Print nothing but the lines from the start of the listing below through the line that contains "return up_(uc + u, zc_ + z, off)". Do not include the pictures.

• **Information supplied**
= = =
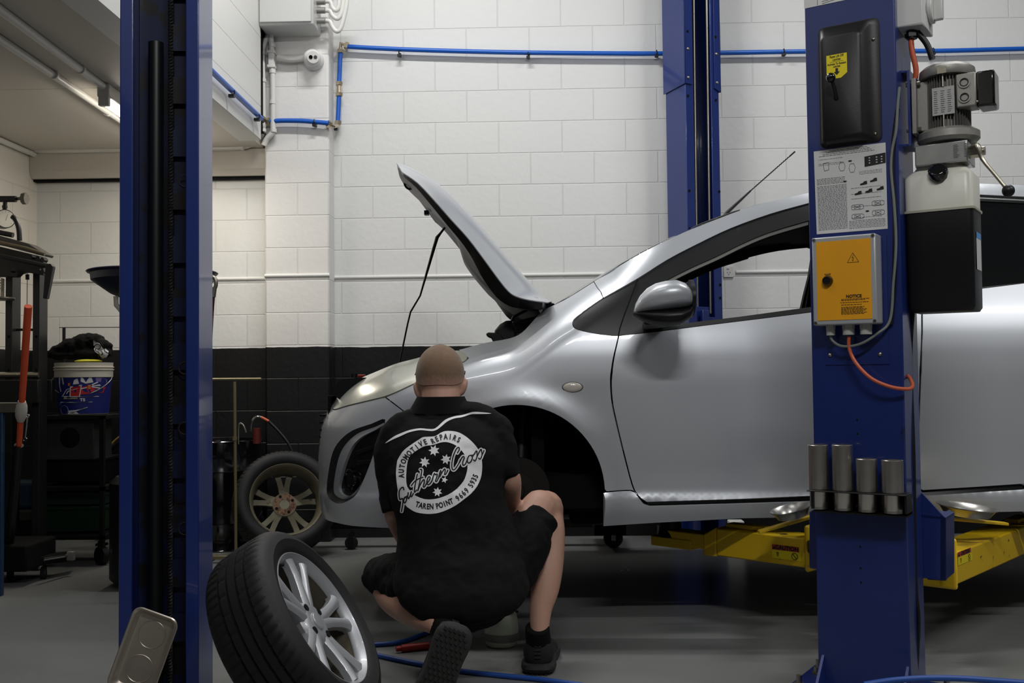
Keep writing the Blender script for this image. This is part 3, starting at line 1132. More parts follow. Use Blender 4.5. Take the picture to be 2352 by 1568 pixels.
def on_face(off, cpx, parent, name, m, polys=(), texts=(), lift=0.0007):
    """polys: pixel polygons on the plane at `off`; texts: (string, px, py, size_m)"""
    mb = MB()
    for k, pl in enumerate(polys):
        mb.add([FP(a, b_, off + lift) for a, b_ in pl], [tuple(range(len(pl)))])
    for s_, a, b_, sz, bold, xs in texts:
        text_on(mb, s_, FP(a, b_, off + lift), UN, V((0, 0, 1)), sz, bold, xs)
    return mb.build(name, m, parent, fix=False)


uc, zc_ = urz(1922, 150, cov)


def stick(u, z, off=cov + 0.001):
    return up_(uc + u, zc_ + z, off)


mb = MB().add([stick(a, b_) for a, b_ in ((-.031, .034), (.031, .034), (.031, -.026), (.012, -.04), (-.031, -.04))], [(0, 4, 3, 2, 1)])
st = mb.build('sticker', M['label_yellow'], t, fix=False)
mb = MB()
for s_, z_, sz in (('Raise Lift Off', .028, .0105), ('Latches', .0185, .0105), ('Activate To Release', .005, .0092), ('Latches', -.003, .0095)):
    text_on(mb, s_, stick(0, z_, cov + 0.0018), UN, V((0, 0, 1)), sz, 0.0002, 0.75)
mb.add([stick(a, b_, cov + 0.0018) for a, b_ in ((-.02, .0115), (.02, .0115), (.02, .0122), (-.02, .0122))], [(0, 1, 2, 3)])
mb.add([stick(a, b_, cov + 0.0018) for a, b_ in ((-.004, -.009), (-.004, -.020), (-.009, -.020), (0, -.030), (.009, -.020), (.004, -.020), (.004, -.009))], [tuple(range(7))])
mb.build('sticker_print', M['ink_black'], st, fix=False)
k0 = FP(1908, 178, 0.085)
mb = MB().sphere(k0, 0.0145, 20, 12)
kb = mb.build('release_knob', M['black_gloss'], t)
mb = MB().tube([k0 + WN * 0.008 - V((0, 0, 0.004)), k0 + WN * 0.02 - V((-0.004, 0, 0.03)), k0 + WN * 0.042 - V((-0.004, 0, 0.055))], 0.007, 10)
mb.build('release_lever', M['black'], t)

# instruction sheet
sc_ = [(1869, 348), (2034, 327), (2039, 525), (1876, 538)]
t = thing('instruction_sheet', 'dense printed lift instruction sheet stuck between latch cover and orange control box', 'sheet', FP(1950, 530))
mb = MB().add([FP(a, b_, 0.0014) for a, b_ in sc_] + [FP(a, b_, 0.0004) for a, b_ in sc_], [(0, 1, 2, 3), (7, 6, 5, 4), (0, 4, 5, 1), (1, 5, 6, 2), (2, 6, 7, 3), (3, 7, 4, 0)])
mb.build('sheet', M['paper'], t, fix=False)


def SH(a, b_):
    """0..1 across, 0..1 down the sheet"""
    x0, y0 = sc_[0][0] + (sc_[3][0] - sc_[0][0]) * b_, sc_[0][1] + (sc_[3][1] - sc_[0][1]) * b_
    x1, y1 = sc_[1][0] + (sc_[2][0] - sc_[1][0]) * b_, sc_[1][1] + (sc_[2][1] - sc_[1][1]) * b_
    return FP(x0 + (x1 - x0) * a, y0 + (y1 - y0) * a, 0.0022)


rnd = random.Random(3)
mb = MB()


def row(a0, a1, b_, h=0.0045):
    a = a0
    while a < a1:
        w_ = rnd.uniform(0.012, 0.05)
        e_ = min(a + w_, a1)
        mb.add([SH(a, b_), SH(e_, b_), SH(e_, b_ + h), SH(a, b_ + h)], [(0, 1, 2, 3)])
        a = e_ + 0.008


for i in range(4):
    row(0.22 - 0.05 * i, 0.75 + 0.03 * i, 0.015 + 0.018 * i)
for i in range(14):
    row(0.06, 0.40, 0.11 + 0.017 * i, 0.003) if i in (0, 3, 4) else None
for i in range(34):
    row(0.03, 0.44, 0.43 + 0.0158 * i, 0.0042)
for i in range(5):
    row(0.03, 0.42, 0.34 + 0.016 * i, 0.0042)
for i in range(6):
    row(0.46, 0.97, 0.875 + 0.017 * i, 0.004)
for i in range(3):
    row(0.62, 0.94, 0.30 + 0.016 * i, 0.003)
for b_ in (0.49, 0.56, 0.615, 0.71, 0.84):
    row(0.5, 0.92, b_, 0.0035)
mb.build('printed_lines', M['ink'], t, fix=False)
mb = MB()
mb.add([SH(a, b_) for a, b_ in ((0.70, 0.135), (0.995, 0.115), (0.995, 0.235), (0.70, 0.255))], [(0, 1, 2, 3)])
for (a, b_) in ((0.63, 0.435), (0.77, 0.41), (0.55, 0.545), (0.70, 0.53), (0.86, 0.515)):
    mb.add([SH(a + x, b_ + y) for x, y in ((0, 0.03), (0, 0.012), (0.04, 0.004), (0.055, -0.012), (0.095, -0.016), (0.1, 0.022), (0.07, 0.026), (0.03, 0.03))], [tuple(range(8))])
for (a, b_) in ((0.5, 0.165), (0.42, 0.40), (0.72, 0.775)):
    n_ = 14
    mb.add([SH(a + 0.026 * math.cos(2 * PI * k / n_), b_ + 0.01 * math.sin(2 * PI * k / n_)) for k in range(n_)], [tuple(range(n_))])
mb.build('printed_pictures', M['ink_black'], t, fix=False)
mb = MB()


def outline(pts):
    n_ = len(pts)
    for k in range(n_):
        (x0, y0), (x1, y1) = pts[k], pts[(k + 1) % n_]
        dx, dy = x1 - x0, y1 - y0
        l_ = math.hypot(dx, dy) or 1
        ex, ey = -dy / l_ * 0.0022, dx / l_ * 0.0022
        mb.add([SH(x0 - ex, y0 - ey), SH(x1 - ex, y1 - ey), SH(x1 + ex, y1 + ey), SH(x0 + ex, y0 + ey)], [(0, 1, 2, 3)])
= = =
• **Full answer**
Keep writing the Blender script for this image. This is part 3, starting at line 1132. More parts follow. Use Blender 4.5. Take the picture to be 2352 by 1568 pixels.
def on_face(off, cpx, parent, name, m, polys=(), texts=(), lift=0.0007):
    """polys: pixel polygons on the plane at `off`; texts: (string, px, py, size_m)"""
    mb = MB()
    for k, pl in enumerate(polys):
        mb.add([FP(a, b_, off + lift) for a, b_ in pl], [tuple(range(len(pl)))])
    for s_, a, b_, sz, bold, xs in texts:
        text_on(mb, s_, FP(a, b_, off + lift), UN, V((0, 0, 1)), sz, bold, xs)
    return mb.build(name, m, parent, fix=False)


uc, zc_ = urz(1922, 150, cov)


def stick(u, z, off=cov + 0.001):
    return up_(uc + u, zc_ + z, off)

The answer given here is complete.